The whole day has been a reminder of autumn. It’s chilly, the kind of chilly when the tip of your nose gets that slightly uncomfortable cooling sensation. Mustard leaves cover the pavement, the crisp rustling beneath my feet is like a final scream. Winter is coming,

I’ll wait.

So show me why you’re strong

Ignore everybody else

We’re alone now.

That was my first encounter with James Blake. Its 3am and I’m alone in my room. Music plays every night, and tonight is no exception. Retrograde begins. I remember loving the emotion. The words felt so comforting, the kind of words that come at the right time and transport you somewhere else. Sometimes I think deeply about what makes me fall in love with creations. And I figure it’s to do with honesty.
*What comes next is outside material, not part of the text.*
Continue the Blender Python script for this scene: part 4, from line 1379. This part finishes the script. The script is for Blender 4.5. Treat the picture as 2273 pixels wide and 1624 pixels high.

Or the illusion of honesty, at least. Retrograde is real to me, and that’s backed by the emotion of the narration. When an artist truly believes in the message, it shows. More than that, you can feel it.

The illuminated sign on the Hammersmith Apollo says James Blake Sold Out in big letters. I’m a bit nervous about this. I would describe James Blake as comforting, because in my bedroom that’s exactly what I feel. In a big arena, with the ultimate aim being to rile up the crowd, comforting isn’t the ambience of choice. Though, it’s exciting as well. How will a sound like James Blake be amplified on stage?

I take my seat. That’s right, I sat down at a gig. Never thought I’d see the day when I was one of those people. But it’s approaching 8pm now and I’d be lucky to see the stage at this point so I shoot my shot. Instantly worth it- it’s quite a view from up here. The only light in the auditorium is coming from a large screen projecting trippy graphics, while a man mixes electronic and techno infused beats. The beat maker, I find out later, is Mark Pritchard. At one point he mixed electronic instrumentals with grime tracks, what a sound.

I’ve never seen such a diverse group of people in a concert before. Beside me, 50 year olds take their seat. In many ways James Blake’s music is timeless, a sound as mysterious and captivating as the man himself. It seems he lets the music do the talking for him.    

Before I know it, the stage is dark again. Mysterious moving shadows are placing things on the stage. There’s shuffling within the crowd. And then all of a sudden- bright lights. Drums, guitars and keyboards are symmetrically placed, there isn’t a laptop in sight. Three figures arrive on stage and the crowd absolutely roars at the sight. Mr Blake walks on casually, not timidly but not boldly either.

My worries are quashed the moment fingers touch the keyboard, as a rush of energy is delivered to the auditorium in the form of high pitched vocals. Like harps, the melodious vocals soothe, as the deep bass tones scream from the speakers. Light and dark elements are played with visually, as spotlights illuminate the stage and then recoil once again. Every transition of the lights is smooth, joined at the hip of the electric rhythm. The intense melodies, the dramatic light show, the emotive vocals all combine to leave me in a state of utter euphoria.

On the train home, I hum the instrumental of I Need A Forest Fire to myself. I’m floating and wondering whether it’s been a dream as I close my bedroom door behind me and immerse myself in James Blake, once again.